■ Work required: Review the material line by line. Identify and copy every line that contains the string "else".

■ Provided entries:
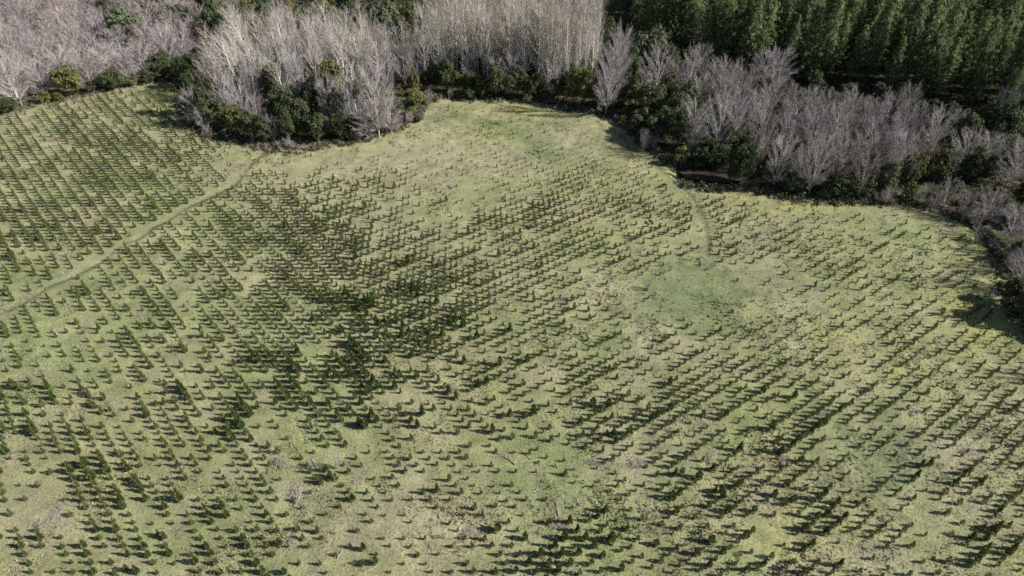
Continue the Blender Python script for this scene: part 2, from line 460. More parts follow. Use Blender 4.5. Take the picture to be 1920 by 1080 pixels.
def sapling(seed, n=120, bushy=False):
    rs = np.random.default_rng(seed)
    g = Geo()
    nw = 9
    for l in range(nw):
        t = l / (nw - 1)
        z = 0.10 + 0.82 * t
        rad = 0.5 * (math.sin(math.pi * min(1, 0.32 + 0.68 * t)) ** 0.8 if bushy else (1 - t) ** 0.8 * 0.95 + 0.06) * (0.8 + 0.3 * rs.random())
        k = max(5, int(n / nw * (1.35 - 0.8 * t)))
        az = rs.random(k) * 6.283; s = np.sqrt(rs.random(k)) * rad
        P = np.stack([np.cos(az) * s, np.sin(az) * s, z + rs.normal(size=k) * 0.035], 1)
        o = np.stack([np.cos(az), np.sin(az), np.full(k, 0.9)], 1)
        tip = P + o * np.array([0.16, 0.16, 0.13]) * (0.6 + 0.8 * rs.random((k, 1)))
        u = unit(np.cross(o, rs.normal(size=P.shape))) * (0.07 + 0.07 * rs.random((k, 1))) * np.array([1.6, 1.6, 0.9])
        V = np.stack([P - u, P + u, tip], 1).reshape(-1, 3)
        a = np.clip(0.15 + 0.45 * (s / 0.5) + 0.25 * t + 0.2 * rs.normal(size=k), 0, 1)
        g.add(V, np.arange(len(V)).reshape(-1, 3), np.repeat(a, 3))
    tv, tt, _ = tubes([[((0, 0, -0.05), 0.05), ((0, 0, 0.5), 0.03), ((0, 0, 1.02), 0.012)]], 4).get()
    g.add(tv, tt, 0.3)
    return g.get()

KIND = {}
def reg_bare(kind, n, aspect, base, style, nl, ns, nt, bark, twig, tw=0.0024, seed=0):
    KIND[kind] = []
    for i in range(n):
        V, T, Vc, Tc = bare_tree(seed + i, aspect, base, style, nl, ns, nt, tw)
        KIND[kind].append((make_mesh(kind + '_trunk', V, T, M[bark]), make_mesh(kind + '_crown', Vc, Tc, M[twig])))
reg_bare('poplar', 8, 0.30, 0.26, 'fan', 30, 6, 9, 'poplar_bark', 'poplar_twig', 0.0012, 100)
reg_bare('slender_poplar', 4, 0.15, 0.22, 'column', 24, 5, 9, 'poplar_bark', 'poplar_twig', 0.0012, 200)
reg_bare('bare_tree', 6, 0.85, 0.16, 'round', 36, 9, 22, 'grey_bark', 'grey_twig', 0.0026, 300)
reg_bare('upright_bare', 6, 0.50, 0.18, 'fan', 30, 9, 22, 'grey_bark', 'grey_twig', 0.0020, 400)
reg_bare('silver_tree', 5, 0.85, 0.16, 'round', 38, 9, 30, 'grey_bark', 'silver_twig', 0.0022, 350)
reg_bare('thicket_tree', 6, 0.75, 0.16, 'round', 30, 8, 22, 'grey_bark', 'thicket_twig', 0.0027, 500)
reg_bare('pale_tree', 4, 0.62, 0.14, 'fan', 36, 8, 22, 'grey_bark', 'silver_twig', 0.0019, 600)

def reg_leafy(kind, n, leaf, seed, fn, bark='pine_bark', **kw):
    KIND[kind] = []
    for i in range(n):
        V, T, A, tv, tt = fn(seed + i, **kw)
        KIND[kind].append((make_mesh(kind + '_trunk', tv, tt, M[bark]), make_mesh(kind + '_crown', V, T, M[leaf], tint=A)))
reg_leafy('evergreen', 5, 'evergreen_leaf', 700, broadleaf)
reg_leafy('olive_evergreen', 3, 'olive_leaf', 720, broadleaf)
reg_leafy('grey_evergreen', 3, 'grey_leaf', 740, broadleaf)
reg_leafy('bright_evergreen', 2, 'bright_leaf', 760, broadleaf, n_clump=22)
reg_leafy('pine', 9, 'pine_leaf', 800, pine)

PR = random.Random(11)
def plant(kind, name, x, y, w, h, label, cat, group=None, tilt=(0, 0)):
    """one tree: an Empty at the foot of its trunk > trunk, crown"""
    tm, cm = PR.choice(KIND[kind])
    e = bpy.data.objects.new(name, None); COL.objects.link(e)
    e.location = (x, y, float(zfun(x, y)) - 0.05)
    e.rotation_euler = (tilt[0], tilt[1], PR.random() * 6.283)
    if tilt != (0, 0):
        e.rotation_euler = (Matrix.Rotation(tilt[1], 3, 'Y') @ Matrix.Rotation(tilt[0], 3, 'X') @ Matrix.Rotation(PR.random() * 6.28, 3, 'Z')).to_euler()
    e.scale = (w, w, h)
    e.empty_display_size = 0.5
    e['label'] = label; e['category'] = cat
    if group: e['group'] = group
    link('trunk', tm, e); link('crown', cm, e)
    return e

def plant_px(kind, name, px, pyb, wpx, pyt, label, cat, group=None, tilt=(0, 0)):
    x, y = ground(px, pyb)
    h = max(height_for(y, pyt), 0.6)
    d = y * CP + (CAM_H - h * 0.5) * SP
    return plant(kind, name, x, y, wpx * d / FPX, h, label, cat, group, tilt)

def scatter(poly_px, spacing, seed, tries=6000, avoid=()):
    rs = np.random.default_rng(seed)
    W = ground_n(poly_px)
    lo, hi = W.min(0), W.max(0)
    P = rs.uniform(lo, hi, (tries, 2))
    P = P[inside(P[:, 0], P[:, 1], [tuple(w) for w in W])]
    out = []
    for p in P:
        if out and np.min(np.hypot(np.array(out)[:, 0] - p[0], np.array(out)[:, 1] - p[1])) < spacing * (0.8 + 0.4 * rs.random()): continue
        out.append(p)
    return out

# ------------------------------------------------------------------ the ground, one sheet out to the horizon
def build_ground():
    xs = np.concatenate([[-6000, -3000, -1500, -800, -500, -400], np.arange(-330, 331, 0.95), [400, 500, 800, 1500, 3000, 6000]])
    ys = np.concatenate([[-6000, -3000, -1500, -600, -200, -60, 0, 30], np.arange(50, 420, 0.95), [450, 520, 700, 1200, 2500, 6000]])
    X, Y = np.meshgrid(xs, ys)
    far = (np.abs(X) > 340) | (Y < 45) | (Y > 425)
    Z = np.where(far, 0, zfun(X, Y))
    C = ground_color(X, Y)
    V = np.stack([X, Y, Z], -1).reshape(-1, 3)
    ny, nx = X.shape
    i = (np.arange(ny - 1)[:, None] * nx + np.arange(nx - 1)[None, :]).ravel()
    Q = np.stack([i, i + 1, i + nx + 1, i + nx], 1)
    m, nt, b = new_mat('sward', 0.95, 0.1)
    at = nt.nodes.new('ShaderNodeAttribute'); at.attribute_name = 'col'
    tc = nt.nodes.new('ShaderNodeTexCoord')
    n1 = nt.nodes.new('ShaderNodeTexNoise'); n1.inputs['Scale'].default_value = 1.9; n1.inputs['Detail'].default_value = 5.0; n1.inputs['Roughness'].default_value = 0.7
    n2 = nt.nodes.new('ShaderNodeTexNoise'); n2.inputs['Scale'].default_value = 0.55; n2.inputs['Detail'].default_value = 4.0
    for n in (n1, n2): nt.links.new(tc.outputs['Object'], n.inputs['Vector'])
    mr = nt.nodes.new('ShaderNodeMapRange'); mr.inputs[1].default_value = 0.3; mr.inputs[2].default_value = 0.7; mr.inputs[3].default_value = 0.62; mr.inputs[4].default_value = 1.32
    nt.links.new(n1.outputs['Fac'], mr.inputs[0])
    mv = nt.nodes.new('ShaderNodeVectorMath'); mv.operation = 'SCALE'
    straw = mixc(nt, at.outputs['Color'], (0.285, 0.262, 0.165), math_n(nt, 'MULTIPLY', math_n(nt, 'GREATER_THAN', n2.outputs['Fac'], 0.58), 0.22))
    nt.links.new(straw, mv.inputs[0]); nt.links.new(mr.outputs[0], mv.inputs['Scale'])
    nt.links.new(mv.outputs[0], b.inputs['Base Color'])
    bp = nt.nodes.new('ShaderNodeBump'); bp.inputs['Strength'].default_value = 0.9; bp.inputs['Distance'].default_value = 0.25
    nt.links.new(n1.outputs['Fac'], bp.inputs['Height']); nt.links.new(bp.outputs[0], b.inputs['Normal'])
    me = make_mesh('ground', V, Q, m, col=C.reshape(-1, 3))
    me.polygons.foreach_set('use_smooth', np.ones(len(Q), bool))
    o = link('ground', me, kind='structure')
build_ground()

def build_water():
    m, nt, b = new_mat('stream_water', 0.12, 0.5)
    b.inputs['Base Color'].default_value = (0.062, 0.052, 0.036, 1)
    c = RIVER.mean(0)
    P = c + (RIVER - c) * 1.0
    n = len(P)
    V = np.vstack([np.column_stack([P, np.full(n, -0.7)]), [[c[0], c[1], -0.7]]])
    T = [(i, (i + 1) % n, n) for i in range(n)]
    link('stream_water', make_mesh('stream_water', V, T, m), kind='structure')
build_water()

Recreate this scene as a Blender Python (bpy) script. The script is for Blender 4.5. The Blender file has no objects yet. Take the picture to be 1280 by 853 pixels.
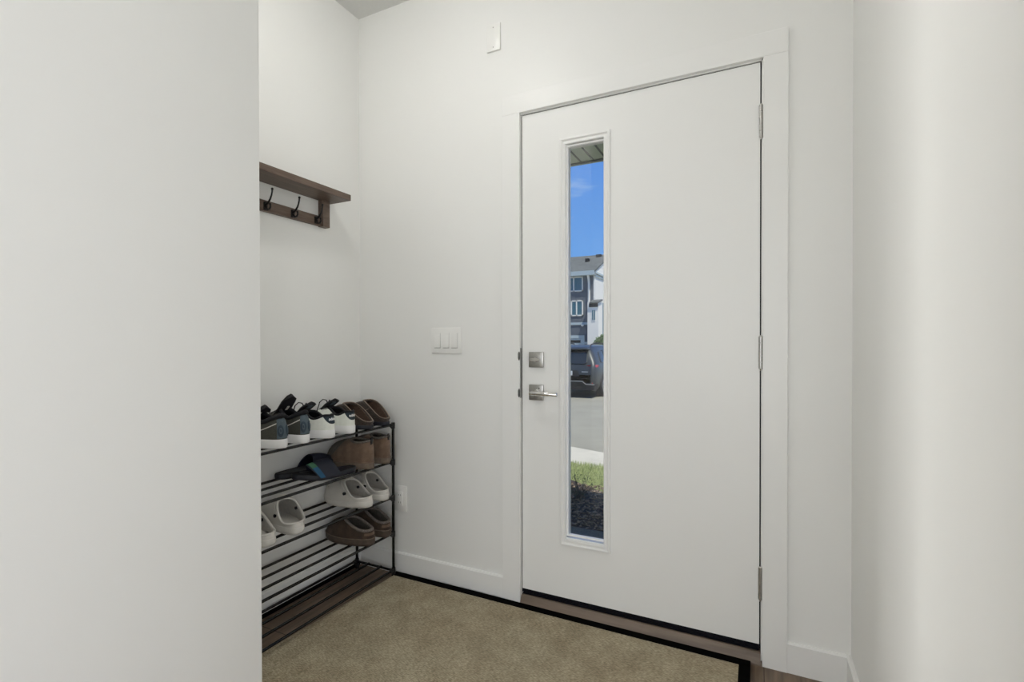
import bpy, bmesh, math, random
from mathutils import Vector, Matrix
PI = math.pi
random.seed(7)
COL = bpy.context.scene.collection

# ------------------------------------------------------------------ materials
def mat(name, col, rough=.5, metal=0., spec=.5, noise=None, bump=None, emit=None, coat=0., sheen=0.):
    """noise=(scale, amount, detail) varies the colour; bump=(scale, strength, distance)"""
    m = bpy.data.materials.new(name); m.use_nodes = True
    nt = m.node_tree; b = nt.nodes['Principled BSDF']
    b.inputs['Base Color'].default_value = (*col, 1)
    b.inputs['Roughness'].default_value = rough
    b.inputs['Metallic'].default_value = metal
    b.inputs['Specular IOR Level'].default_value = spec
    b.inputs['Coat Weight'].default_value = coat
    b.inputs['Sheen Weight'].default_value = sheen
    tc = nt.nodes.new('ShaderNodeTexCoord')
    if noise:
        n = nt.nodes.new('ShaderNodeTexNoise'); n.inputs['Scale'].default_value = noise[0]
        n.inputs['Detail'].default_value = noise[2] if len(noise) > 2 else 3
        nt.links.new(tc.outputs['Object'], n.inputs['Vector'])
        r = nt.nodes.new('ShaderNodeValToRGB'); a = noise[1]
        r.color_ramp.elements[0].position = .3; r.color_ramp.elements[1].position = .7
        r.color_ramp.elements[0].color = (*[c * (1 - a) for c in col], 1)
        r.color_ramp.elements[1].color = (*[min(1, c * (1 + a)) for c in col], 1)
        nt.links.new(n.outputs['Fac'], r.inputs['Fac']); nt.links.new(r.outputs['Color'], b.inputs['Base Color'])
    if bump:
        n = nt.nodes.new('ShaderNodeTexNoise'); n.inputs['Scale'].default_value = bump[0]; n.inputs['Detail'].default_value = 4
        nt.links.new(tc.outputs['Object'], n.inputs['Vector'])
        bp = nt.nodes.new('ShaderNodeBump'); bp.inputs['Strength'].default_value = bump[1]; bp.inputs['Distance'].default_value = bump[2]
        nt.links.new(n.outputs['Fac'], bp.inputs['Height']); nt.links.new(bp.outputs['Normal'], b.inputs['Normal'])
    if emit:
        b.inputs['Emission Color'].default_value = (*emit[0], 1); b.inputs['Emission Strength'].default_value = emit[1]
    return m

P_REAR, P_LIV, E1, E2, P_RT = 61, 680, 38., 1., 55
WALLC = (.833, .836, .819)
M = {}
M['wall'] = mat('wall_paint', WALLC, .42, spec=.42, bump=(260, .06, .001))
M['ceiling'] = mat('ceiling_paint', (.74, .742, .73), .9, spec=.1, bump=(90, .5, .004))
M['trim'] = mat('trim_paint', (.846, .849, .834), .35, spec=.45)
M['door'] = mat('door_paint', (.846, .849, .834), .38, spec=.45, bump=(120, .04, .001))
M['wood'] = None
M['plastic'] = mat('white_plastic', (.85, .85, .83), .28)
M['stop'] = mat('bright_white_vinyl', (.93, .93, .93), .3)
M['plastic_dk'] = mat('shadow_gap', (.12, .12, .11), .6)
M['nickel'] = mat('satin_nickel', (.50, .49, .47), .30, 1.0, noise=(140, .08, 2))
M['chrome'] = mat('polished_nickel', (.78, .77, .75), .16, 1.0)
M['blackrub'] = mat('black_rubber', (.003, .003, .006), .55, spec=.15)
M['jambgray'] = mat('brushed_steel', (.38, .38, .37), .4, .9)
M['latch'] = mat('dark_steel', (.13, .13, .125), .4, .6)
M['rack'] = mat('black_enamel', (.003, .003, .003), .2, spec=.5)
M['rackj'] = mat('black_moulded_plastic', (.008, .008, .008), .45)
M['hook'] = mat('oil_rubbed_iron', (.012, .011, .011), .38, .3)
M['border'] = mat('black_binding', (.0022, .0022, .0022), .9, spec=.04)
M['emit'] = mat('lamp_diffuser', (.9, .9, .88), .4, emit=((1, .98, .945), E1))
M['emit2'] = mat('added_hall_diffuser', (.9, .9, .88), .4, emit=((1, .98, .945), E2))  # glow of the hall lamps added as fill

def wood_mat(name, c1, c2, axis='Y', scale=1., rough=.4, plank=None, spec=.4):
    m = bpy.data.materials.new(name); m.use_nodes = True; nt = m.node_tree; b = nt.nodes['Principled BSDF']
    tc = nt.nodes.new('ShaderNodeTexCoord'); mp = nt.nodes.new('ShaderNodeMapping')
    s = (14, 1.2, 14) if axis == 'Y' else (1.2, 14, 14)
    mp.inputs['Scale'].default_value = [v * scale for v in s]
    n = nt.nodes.new('ShaderNodeTexNoise'); n.inputs['Scale'].default_value = 3; n.inputs['Detail'].default_value = 8; n.inputs['Distortion'].default_value = .6
    r = nt.nodes.new('ShaderNodeValToRGB'); r.color_ramp.elements[0].color = (*c1, 1); r.color_ramp.elements[1].color = (*c2, 1)
    r.color_ramp.elements[0].position = .32; r.color_ramp.elements[1].position = .68
    nt.links.new(tc.outputs['Object'], mp.inputs['Vector']); nt.links.new(mp.outputs['Vector'], n.inputs['Vector'])
    nt.links.new(n.outputs['Fac'], r.inputs['Fac'])
    out = r.outputs['Color']
    if plank:
        mp2 = nt.nodes.new('ShaderNodeMapping'); mp2.inputs['Rotation'].default_value = (0, 0, PI / 2)
        bk = nt.nodes.new('ShaderNodeTexBrick'); bk.inputs['Scale'].default_value = 1
        bk.inputs['Brick Width'].default_value = 1.22; bk.inputs['Row Height'].default_value = .18; bk.inputs['Mortar Size'].default_value = .0015
        bk.inputs['Color1'].default_value = (.75, .75, .75, 1); bk.inputs['Color2'].default_value = (1, 1, 1, 1); bk.inputs['Mortar'].default_value = (.15, .13, .12, 1)
        nt.links.new(tc.outputs['Object'], mp2.inputs['Vector']); nt.links.new(mp2.outputs['Vector'], bk.inputs['Vector'])
        mx = nt.nodes.new('ShaderNodeMix'); mx.data_type = 'RGBA'; mx.blend_type = 'MULTIPLY'; mx.inputs[0].default_value = 1
        nt.links.new(out, mx.inputs[6]); nt.links.new(bk.outputs['Color'], mx.inputs[7]); out = mx.outputs[2]
    nt.links.new(out, b.inputs['Base Color']); b.inputs['Roughness'].default_value = rough; b.inputs['Specular IOR Level'].default_value = spec
    return m
M['floor'] = wood_mat('vinyl_plank', (.125, .084, .056), (.27, .192, .132), 'Y', 1, .38, plank=True)
M['sill'] = wood_mat('threshold_wood', (.14, .105, .078), (.23, .175, .132), 'X', 1, .45)
M['walnut'] = wood_mat('brown_stained_wood', (.095, .064, .048), (.17, .120, .090), 'Y', 2.2, .42)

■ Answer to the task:
        rad = 0.5 * (math.sin(math.pi * min(1, 0.32 + 0.68 * t)) ** 0.8 if bushy else (1 - t) ** 0.8 * 0.95 + 0.06) * (0.8 + 0.3 * rs.random())
        n.inputs['Detail'].default_value = noise[2] if len(noise) > 2 else 3
    s = (14, 1.2, 14) if axis == 'Y' else (1.2, 14, 14)